しょっぱなから失望させられて、伝説の通りに描かれる河童の生態に笑わされて、感動させられて、癒されて、これでもかと泣かされて…

お客さんの感情を掌の乗せて、これでもか!と振り回す原恵一監督による“20年ロマンス”がここに成就、と言い切っていいのでしょう。

原監督が、今頃燃え尽き症候群にかかってるんじゃないか?と凄く心配にはなりますが、この作品自体は本当に素晴らしかったです。

ひょんな事から、300年前から現代に甦った河童の子供・クゥ。

そんな、存在自体がファンタジーにもかかわらず、そのクゥを目の当たりにしての人間達と犬の反応が、事前に想像していたよりもリアルに描かれていたのは、何よりも最初に褒めるべきポイントですかね。

積極的に交流しようとする者、

ただただ戸惑う者、

携帯のカメラでその姿を撮影しようとする者、

一時の感情で命を奪おうとする者、

その逆に、損得感情抜きでクゥを守る為に命を懸ける者、

お約束の様に、クゥを商売に結び付けようとする者(遠野の一千万おじさんを囲むやりとりは笑った)

ついでに書けば、クゥがきっかけになって主人公・康一をいじめてしまうガキも居たっけ(悲)

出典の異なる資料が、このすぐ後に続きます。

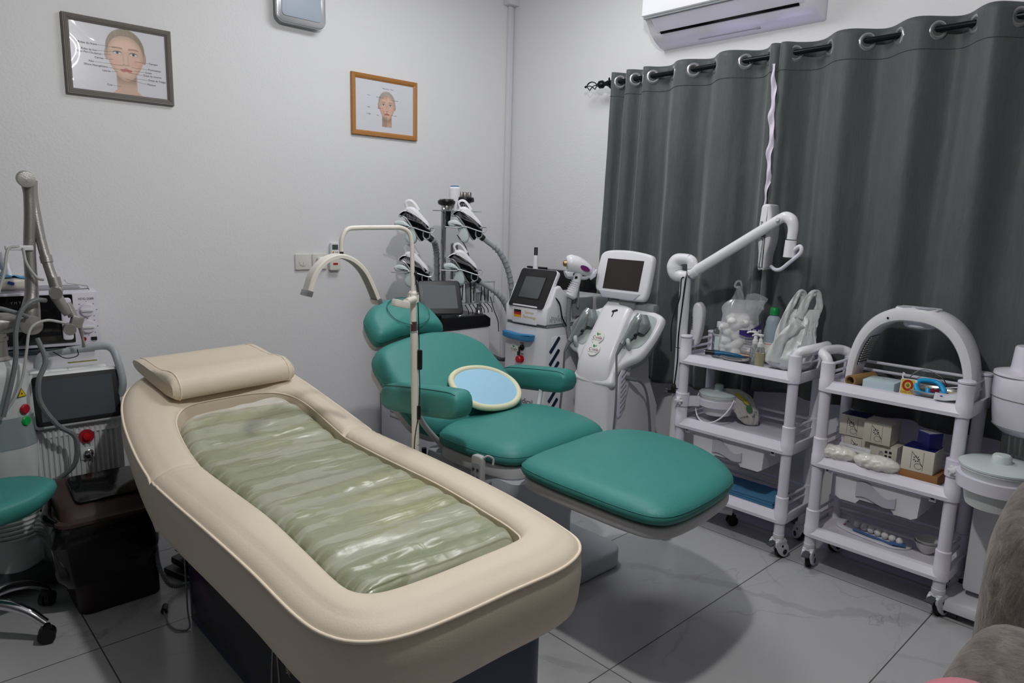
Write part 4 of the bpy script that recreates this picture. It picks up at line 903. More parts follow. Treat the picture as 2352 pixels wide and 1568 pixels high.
# gun handpiece standing in its holder on the machine's right front
gp = thing('laser_gun', 'white pistol grip handpiece with a ribbed hose, held beside the corner machine', 'handpiece', (2.75, 2.455, 1.0))
gy = 2.455; b = MB()
HX = frame((2.775, gy, 1.215), (.74, -.67, 0), (0, 0, 1))
def G(u, v, w_=0): return HX @ Vector((u, v, w_))
b.tube([G(-.062, .018), G(-.045, .02), G(-.01, .012), G(.03, -.005), (G(.055, -.02)), G(.068, -.03)], [.033, .046, .045, .038, .028, .012], 24, sm=5); hd_ = obj('barrel', b, WHITE, gp, 60)
b = MB(); b.tube([G(-.028, .02), G(-.064, .018)], [.030, .0285], 24, sm=0); obj('nozzle_collar', b, mat('nozzle_grey', 'b8bcbe', .3), hd_)
b = MB(); b.tube([G(-.06, .018), G(-.078, .018)], [.018, .015], 20, sm=0); b.box((-.08, .018, 0), (.006, .02, .02), .002, M=HX); obj('nozzle_tip', b, mat('brass_tip', '9a7b52', .3, .6), hd_)
b = MB(); b.tube([G(.005, -.02), G(-.008, -.075), G(-.02, -.11), G(-.032, -.145), G(-.04, -.16)], [.022, .021, .024, .029, .031, .021], 18, sm=5)
for k in range(6): b.tube([G(-.01-.004*k, -.072-.011*k), G(-.0115-.004*k, -.0765-.011*k)], .0255+.0008*k, 18, sm=0)
obj('grip', b, WHITE, gp, 40)
b = MB(); b.prism([(.027*cos(t), .013*sin(t)) for t in [2*pi*k/24 for k in range(24)]], .0, .003, M=HX @ Matrix.Translation((.03, -.003, .0395)) @ Matrix.Rotation(-.45, 4, 'Z')); obj('purple_badge', b, mat('purple_badge', '6b1d63', .4), hd_)
b = MB(); b.box((-.012, -.052, .018), (.014, .014, .008), .003, M=HX); obj('trigger', b, BLACK, gp)
b = MB(); pts = [G(-.04, -.155), G(-.043, -.20), G(-.045, -.26), G(-.042, -.32), G(-.03, -.38)]
C2 = cat(pts, 14); b.tube(pts, .0115, 12, sm=8)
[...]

そんな、多くの登場人物と犬が様々な感情を見せてくれるのですが、

これらがどれも原監督によって研究され尽くした様に表現されていたのは感心させられました。

無理矢理ケチをつければ、上原家を取り囲むゲスコミの皆さんは、今ならばヘリコプターを飛ばしたり、盗聴器をとりつけるぐらいのムチャはする筈だから、その描き方がちょっと甘いんちゃうか?と思ったぐらいで。

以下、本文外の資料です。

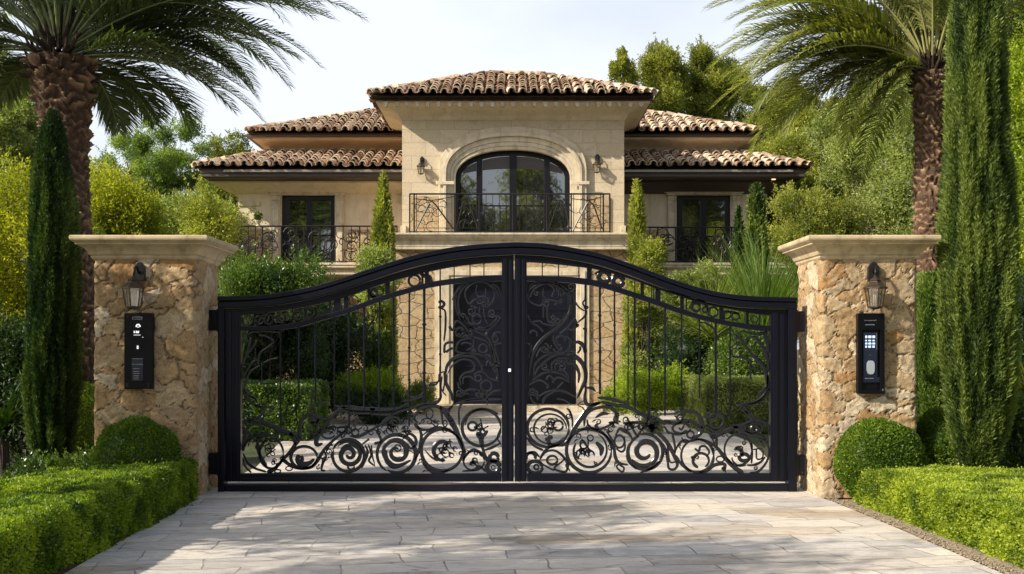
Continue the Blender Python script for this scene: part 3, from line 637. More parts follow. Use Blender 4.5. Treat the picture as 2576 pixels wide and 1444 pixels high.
s.stroke('E', [(60, 900), (150, 1010), (300, 1090)], [24, 34]); s.stroke('E', [(250, 1210), (330, 1090), (440, 1020), (600, 1000), (680, 900), (740, 780), (850, 620), (960, 470), (1130, 390)], [30, 36, 60, 66, 40]); s.stroke('E', [(920, 190), (900, 330), (950, 430), (1130, 400)], [24, 46, 40]); s.stroke('E', [(900, 185), (1000, 190), (1060, 240)], [14, 46, 14]); s.stroke('E', [(800, 320), (850, 220), (920, 120)], [14, 24])
s.stroke('E', [(1130, 390), (1320, 430), (1500, 460), (1640, 520), (1800, 620), (1986, 720)], [40, 46, 40]); s.stroke('E', [(1080, 330), (1250, 340), (1400, 380), (1560, 430)], [30, 50, 20]); s.stroke('E', [(890, 740), (910, 600), (1010, 500), (1180, 460), (1300, 490), (1370, 600), (1330, 680), (1240, 690)], [30, 44, 34]); s.stroke('E', [(1050, 620), (1150, 560), (1250, 560)], [20, 50, 24]); s.stroke('E', [(930, 640), (960, 740), (1080, 790), (1230, 740), (1300, 690)], [22, 34, 26]); s.stroke('E', [(1100, 790), (1060, 740), (1095, 700)], [50, 30])
s.stroke('E', [(780, 780), (960, 790), (1130, 830), (1240, 920), (1310, 1060)], [20, 34, 24]); s.stroke('E', [(1210, 800), (1310, 980), (1340, 1180), (1400, 1270), (1530, 1300)], [20, 44, 24]); s.ring('E', 1400, 960, 72, 28, 90); s.stroke('E', [(1340, 880), (1400, 780), (1460, 800), (1540, 850), (1590, 940)], [20, 50, 24]); s.stroke('E', [(1470, 880), (1480, 1050), (1430, 1110), (1350, 1060)], [16, 30, 20]); s.stroke('E', [(1400, 1280), (1360, 1330), (1440, 1400), (1465, 1340), (1400, 1300)], 24)
foil(s, 'E', 1330, 720, 100, 61, 4, 22); foil(s, 'E', 1560, 740, 150, 63, 6, 22); foil(s, 'E', 1760, 740, 150, 64, 6, 22); foil(s, 'E', 1900, 780, 120, 65, 5, 22); s.stroke('E', [(1500, 600), (1640, 860), (1680, 850), (1820, 640)], [24, 34, 24]); s.stroke('E', [(1450, 700), (1600, 690), (1780, 700), (1986, 800)], [26, 36, 26]); s.stroke('E', [(1500, 1150), (1540, 1260), (1660, 1360)], [24, 38]); s.stroke('E', [(1700, 1410), (1850, 1350), (1986, 1240)], [20, 44, 30])
s.ring('E', 430, 1230, 75, [34, 26], 62); s.stroke('E', [(240, 1240), (330, 1120), (450, 1090), (560, 1150), (640, 1260), (650, 1350), (600, 1400), (460, 1350), (560, 1260), (620, 1200)], [20, 32, 30, 20]); s.ring('E', 180, 1330, 105, 46, 85); s.ring('E', 200, 1330, 34, 26); s.ring('E', 120, 1190, 66, 40, 66, 150, 380); s.stroke('E', [(60, 1130), (170, 1120), (250, 1190)], [30, 40, 20]); s.stroke('E', [(240, 1250), (360, 1330), (460, 1380)], [16, 24])
s.stroke('E', [(720, 760), (720, 640), (680, 520), (640, 480)], [18, 30, 20]); s.stroke('E', [(800, 440), (880, 480), (900, 540)], [12, 20]); s.stroke('E', [(790, 440), (830, 400), (890, 370)], [14, 14])
# F crop
s.ring('F', 830, 1165, 235, [44, 30, 26, 40], 238); s.ring('F', 880, 1235, 115, [40, 26], 105, 110, 420); s.stroke('F', [(790, 1060), (850, 1100), (870, 1040), (940, 1030), (1000, 1110), (960, 1180)], [26, 32, 20]); s.stroke('F', [(850, 1400), (960, 1390), (1080, 1300), (1220, 1290), (1210, 1395)], [30, 44, 40]); s.stroke('F', [(720, 960), (860, 930), (1000, 970), (1120, 1060), (1230, 1200), (1360, 1330), (1490, 1420)], [26, 30, 54, 60])
s.ring('F', 1420, 1080, 200, [34, 24, 34], 225); s.ring('F', 1500, 1190, 66, 46, 50); s.stroke('F', [(1370, 1090), (1400, 1050), (1460, 1090), (1480, 1180)], [30, 44, 60]); s.stroke('F', [(1330, 1190), (1340, 1240), (1420, 1310), (1530, 1300)], [18, 30]); s.ring('F', 1440, 1060, 44, 18, 30)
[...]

まぁ、そんなゲスコミや、クゥに要らんちょっかいを出しそうな地元のヤンキーなんかは、クゥのひと睨みでカラスの様に粉々にされるんでしょうけど(苦笑)

1d7c7432.jpg


それにしても、今になって冷静に考えてみたら…

江戸時代に産まれただけあって、近年日本で制作された全部のアニメのキャラクターの中で一番“義理堅い”であろうクゥはもちろんの事、

そんなクゥを飼う上原一家の“いい人”っぷりも、クゥの存在に負けないぐらいファンタジーに溢れていたよなぁ、と思いました。

暖かい上原家と比較対比させる材料として、プチ家庭崩壊した菊地家のエピソードを巧く混ぜているのは大きいのですが、

ど田舎ならまだしも(自虐)都内在住なのに父親を筆頭に皆のエゴがあそこまで表に出ない環境の家庭なんて、そうそう無いでしょう。

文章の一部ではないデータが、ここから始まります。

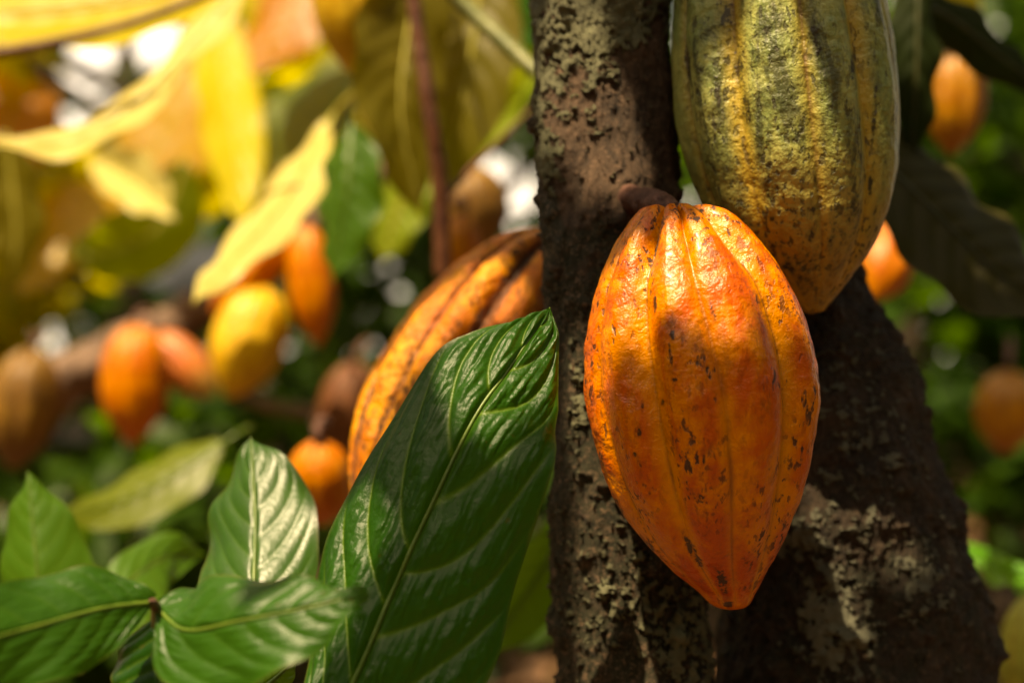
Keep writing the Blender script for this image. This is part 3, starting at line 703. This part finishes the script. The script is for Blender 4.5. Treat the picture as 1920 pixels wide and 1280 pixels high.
# ------------------------------------------------------------------ twigs and branches
def twig(name, label, pts, rpx, mat, cat='twig', wob=.15, shoots=()):
    P = [at(*p) for p in pts]
    r = np.array(rpx) * K * pts[0][2]
    t = thing(name, label, cat, P[0])
    v, f = tube(P, r, 60, 14, wob)
    make('stem', v, f, mat, t, P[0])
    for s in shoots:
        Q = [at(*p) for p in s[0]]
        v, f = tube(Q, np.array(s[1]) * K * s[0][0][2], 24, 10, wob)
        make('side_twig', v, f, mat, t, P[0])
    return t
twig('twig', 'reddish brown upright twig between the two big olive leaves', [(758, -120, 1.08), (784, 60, 1.08), (806, 210, 1.08), (824, 340, 1.09), (830, 520, 1.1)], [13, 14, 15, 16, 17], M['twig_red'],
     shoots=[([(826, 380, 1.09), (870, 330, 1.12), (930, 270, 1.16), (1010, 190, 1.2)], [7, 6, 5, 4])])
twig('twig', 'pale green diagonal twig running into the stem near the top', [(780, -90, .98), (870, 10, .98), (940, 75, .97), (1030, 158, .95)], [15, 15, 15, 14], M['twig_green'], wob=.08)
twig('twig', 'thin orange brown twig under the lemon yellow corner leaf', [(-80, 112, 1.22), (110, 78, 1.22), (260, 40, 1.22), (440, -30, 1.22)], [11, 10, 9, 8], M['twig_red'])
twig('branch', 'thick brown branch carrying the pods at left', [(-160, 840, BY + .12), (60, 745, BY + .12), (210, 668, BY + .12), (340, 598, BY + .12), (430, 545, BY + .13), (560, 440, BY + .16), (700, 330, BY + .2), (900, 120, BY + .3), (1000, -300, BY + .5)],
     [58, 52, 46, 40, 36, 34, 32, 30, 30], M['branch'], 'branch', .3,
     shoots=[([(330, 600, BY + .12), (420, 720, BY + .14), (560, 770, BY + .2), (740, 760, BY + .3)], [14, 12, 12, 10])])

# ------------------------------------------------------------------ leafy masses
def leaf_cloud(pos, size, rng, droop=.5, normal=None, wide=.24, spread=1.0):
    """many simple folded leaves: pos (n,3), size (n,)"""
    n = len(pos)
    az = rng.uniform(0, 2 * np.pi, n)
    D = np.stack([np.cos(az), np.sin(az), -droop + rng.normal(0, .35, n) * spread], 1)
    D /= np.linalg.norm(D, axis=1)[:, None]
    up = np.array([0, 0, 1.0]) + rng.normal(0, .45 * spread, (n, 3))
    if normal is not None:
        up = np.asarray(normal) + rng.normal(0, .35 * spread, (n, 3))
    S = np.cross(D, up); S /= np.linalg.norm(S, axis=1)[:, None]
    Nn = np.cross(S, D)
    st = [(0, 0, 0), (.22, .8, .02), (.5, 1, .0), (.78, .62, -.06), (1, 0, -.16)]
    V = []
    for t, w, b in st:
        c = pos + D * (size * t)[:, None] + Nn * (size * b)[:, None]
        if w == 0:
            V.append(c)
        else:
            e = S * (size * wide * w)[:, None]; f = Nn * (size * .06 * w)[:, None]
            V += [c + e + f, c, c - e + f]
    V = np.stack(V, 1)                          # n, 11, 3
    base = [[0, 1, 2], [0, 2, 3], [1, 4, 5, 2], [2, 5, 6, 3], [4, 7, 8, 5], [5, 8, 9, 6], [7, 10, 8], [8, 10, 9]]
    F = [[q + 11 * i for q in f] for i in range(n) for f in base]
    rnd = np.repeat(rng.uniform(0, 1, n), 11)
    return V.reshape(-1, 3), F, rnd

# open sight lines to the sky (photo px, radius px): where the photograph shows gaps of sky
GAPS = [(154, 100, 30), (142, 158, 28), (225, 65, 22), (350, 462, 40), (942, 325, 34), (260, 5, 60)]
def keep(P, extra=0.0):
    px = P[:, 0] / (K * np.maximum(P[:, 1], .1)) + 960; py = 640 - (P[:, 2] - CAM_Z) / (K * np.maximum(P[:, 1], .1))
    ok = np.ones(len(P), bool)
    for gx, gy, gr in GAPS:
        ok &= np.hypot(px - gx, py - gy) > gr + 8 + extra / (K * np.maximum(P[:, 1], .1))
    return ok

def far_tree(label, x, y, h, blobs, n, size, mat, tr=.06, seed=1, lean=(0, 0), kind='cocoa_tree', sub=None):
    rng = np.random.default_rng(seed)
    t = thing(kind, label, 'tree', (x, y, 0), 'cocoa trees standing farther back')
    top = np.array([x + lean[0], y + lean[1], h])
    parts = [tube([(x, y, -.05), (x + lean[0] * .3 + .02, y + lean[1] * .3, h * .4), tuple(top)], [tr * 1.3, tr, tr * .75], 30, 12, .35)]
    for bx, by, bz, br in blobs:
        c = np.array([x + bx, y + by, bz])
        parts.append(tube([top - [0, 0, .15], (top + c) / 2 + [0, 0, .1], c], [tr * .6, tr * .4, tr * .2], 14, 8, .3))
    v, f = merge(parts)
    make('trunk', v, f, M['bg_bark'], t, t.location)
    P = []
    tot = sum(b[3] ** 2 for b in blobs)
    for bx, by, bz, br in blobs:
        m = int(n * br ** 2 / tot)
        d = rng.normal(size=(m, 3)); d /= np.linalg.norm(d, axis=1)[:, None]
        d[:, 2] *= .75
        r = br * rng.uniform(.15, 1.05, m) ** .5
        q = np.array([x + bx, y + by, bz]) + d * r[:, None]
        clump = fbm(q * 1.9 + seed, 2)
        P.append(q[clump > -.22])
    P = np.vstack(P)
    P = P[(P[:, 2] > .15)]
    P = P[keep(P, size * .6)]
    v, f, rnd = leaf_cloud(P, rng.uniform(.6, 1.2, len(P)) * size, rng)
    make('crown', v, f, M[mat], t, t.location, {'rnd': rnd, 'vein': rnd * 0}, smooth_shade=False)
    return t

far_tree('leafy tree with glow yellow leaves farther back at upper left', -1.35, 3.3, 1.5, [(-.5, .2, 1.7, .75), (.35, .1, 1.65, .7), (0, -.2, 2.2, .7), (-.2, .3, 1.15, .45), (.55, -.5, 1.45, .5), (-.1, -.4, 1.35, .5)], 2500, .17, 'crown_glow_gold', .05, 3)
far_tree('green tree farther back behind the reddish twig', -.15, 4.2, 1.4, [(-.2, 0, 1.7, .7), (.45, .2, 1.5, .6), (-.1, .2, 1.15, .5), (0, 0, 2.3, .8)], 1300, .18, 'crown_green', .05, 5)
far_tree('bushy green tree beyond the upper right corner', 1.55, 3.6, 1.3, [(0, 0, 1.75, .75), (-.5, .2, 1.45, .5), (.4, 0, 1.3, .6), (-.5, -.6, 2.2, .6), (0, 0, 2.4, .7), (-.8, -1.65, 2.35, .65), (.1, -1.2, 2.3, .6)], 2300, .13, 'crown_green', .045, 8)  # its unseen forward clumps are added to shade the right side
far_tree('slim tree seen between the trunk and the dull amber pod', 1.28, 4.6, 1.5, [(0, 0, 1.75, .55), (.4, .1, 1.9, .6)], 500, .16, 'crown_green', .05, 9)
far_tree('slim dark tree at the right edge beyond the dull amber pod', 1.72, 5.0, 1.6, [(.1, 0, 1.9, .6), (-.3, .2, 2.2, .7)], 500, .16, 'crown_green', .05, 10)
far_tree('low spreading tree at far left behind the branch', -2.3, 4.2, 1.2, [(-.2, 0, 1.5, .8), (.5, 0, 1.2, .6), (0, .3, 2.2, .9)], 1100, .18, 'crown_glow_gold', .06, 12)
far_tree('tall tree far behind on the left', -1.9, 7.0, 2.4, [(0, 0, 2.9, 1.3), (1, 0, 2.2, 1.0), (-1, .3, 2.2, 1.1), (0, 0, 1.4, .8)], 1600, .2, 'crown_green', .09, 14)
far_tree('tall tree far behind in the middle', .6, 7.6, 2.4, [(0, 0, 2.8, 1.3), (1, 0, 2.3, 1.0), (-1, .3, 2.4, 1.1), (-.2, 0, 1.6, .7)], 1500, .2, 'crown_green', .09, 15)
far_tree('tall tree far behind on the right', 3.0, 7.4, 2.3, [(0, 0, 2.7, 1.3), (1, 0, 2.3, 1.0), (-1, .3, 2.3, 1.1), (.3, 0, 1.7, .7)], 1500, .2, 'crown_green', .09, 16)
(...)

あーいうのこそが『クレヨンしんちゃん』の世界を描いてきた原監督がイメージする理想の家族なんやろーなぁ、と変にしみじみさせられたというか…

最後に、僕が一番泣けたシーンを書きますか。

犬のオッサンが死んでしまうシーンも大概“来ました”が、

一番はエンディング間際のクゥと康一が別れ間際にテレパシーで会話して、クゥが感謝の言葉を送るシーンは、思い出すだけで(以下略)

僕は『スパイダーマン3』の様な、アホみたいなぐらいのお祭り騒ぎの映画も好きですが、

このクゥの様な、心に染みて癒される映画も大好きなので、現時点では2007年観た中ではぶっちぎりのベスト映画になりました。

皆さんも、よろしければどうぞ、という事です。